The common factor in Erika Adamsson’s works is various types of captured moment. She depicts atmospheres, nostalgia and stasis. Regardless of the subject, a child’s face or the ragged harmonies of the environment communicate intense moods to the viewer.
She believes that certain juxtapositions of colours make it possible to create mental images of different time periods. Subdued pastel shades combined with broken browns transport the viewer to the 1950s and 60s, while chocolate brown makes flaming orange glow, taking viewers to the atmosphere of the 1970s. The high contrast and colour saturation remind us of film images. In her new paintings Adamsson romanticizes views of her hometown in bygone decades, catching the lingering moods of an eternal Sunday. When looking at old cityscapes the significance of an earlier culture and its preservation are amplified, and this theme gives the exhibition a sense of making a statement.

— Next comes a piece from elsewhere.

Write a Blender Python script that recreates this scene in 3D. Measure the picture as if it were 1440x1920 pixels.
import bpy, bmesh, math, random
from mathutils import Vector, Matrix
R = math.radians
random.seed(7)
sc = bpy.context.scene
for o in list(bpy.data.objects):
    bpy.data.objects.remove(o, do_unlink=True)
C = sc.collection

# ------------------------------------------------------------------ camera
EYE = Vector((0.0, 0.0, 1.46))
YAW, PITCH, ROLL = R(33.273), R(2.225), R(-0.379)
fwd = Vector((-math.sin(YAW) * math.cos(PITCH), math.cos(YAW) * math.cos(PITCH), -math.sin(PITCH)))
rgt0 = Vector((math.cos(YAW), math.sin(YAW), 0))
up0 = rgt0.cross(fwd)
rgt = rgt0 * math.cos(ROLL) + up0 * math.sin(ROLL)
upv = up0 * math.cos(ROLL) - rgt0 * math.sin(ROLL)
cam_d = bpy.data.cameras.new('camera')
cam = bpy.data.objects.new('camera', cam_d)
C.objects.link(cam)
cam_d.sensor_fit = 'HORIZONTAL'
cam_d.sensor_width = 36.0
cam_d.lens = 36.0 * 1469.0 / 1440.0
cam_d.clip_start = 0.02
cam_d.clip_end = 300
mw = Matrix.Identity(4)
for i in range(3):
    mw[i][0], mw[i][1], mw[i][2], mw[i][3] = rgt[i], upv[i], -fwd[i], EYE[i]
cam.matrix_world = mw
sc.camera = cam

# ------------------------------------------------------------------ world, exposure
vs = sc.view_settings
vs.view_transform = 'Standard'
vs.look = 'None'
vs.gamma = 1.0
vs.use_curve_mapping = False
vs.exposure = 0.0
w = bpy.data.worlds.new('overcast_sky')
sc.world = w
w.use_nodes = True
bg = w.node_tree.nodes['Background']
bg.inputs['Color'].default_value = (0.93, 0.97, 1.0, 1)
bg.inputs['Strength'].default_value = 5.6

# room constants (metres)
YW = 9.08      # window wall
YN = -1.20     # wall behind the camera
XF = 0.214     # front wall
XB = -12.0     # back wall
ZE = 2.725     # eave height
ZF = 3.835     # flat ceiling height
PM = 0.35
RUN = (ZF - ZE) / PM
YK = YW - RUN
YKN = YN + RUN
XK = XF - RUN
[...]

Melodrama can be a consolation and dilapidated buildings from the past can be cherished memories in a changing urban milieu. For the portraits in the exhibition Adamsson creates a built environment and the paintings contain a strong movement, growing sharper, from the light effects on the skin of the facial portraits to the tiny pedestrians and details of the background cityscape. She has great faith in the power of painting to create new viewpoints on the familiar, and even the everyday environment, using the means of contemporary painting. Adamsson paints in oils on aluminium, in which the pure tones resonate in parallel with the broken colours, and the painting’s shiny aluminium ground reacts to the light through gaps in the pigment.
Coinciding with this new solo show, Adamsson has an exhibition at the Tikanoja Art Museum in Vaasa, the subjects of the works centring on interiors that exude nostalgia. The romantic, wistful gaze of the set of works at Makasiini Contemporary is turned on the city and its people.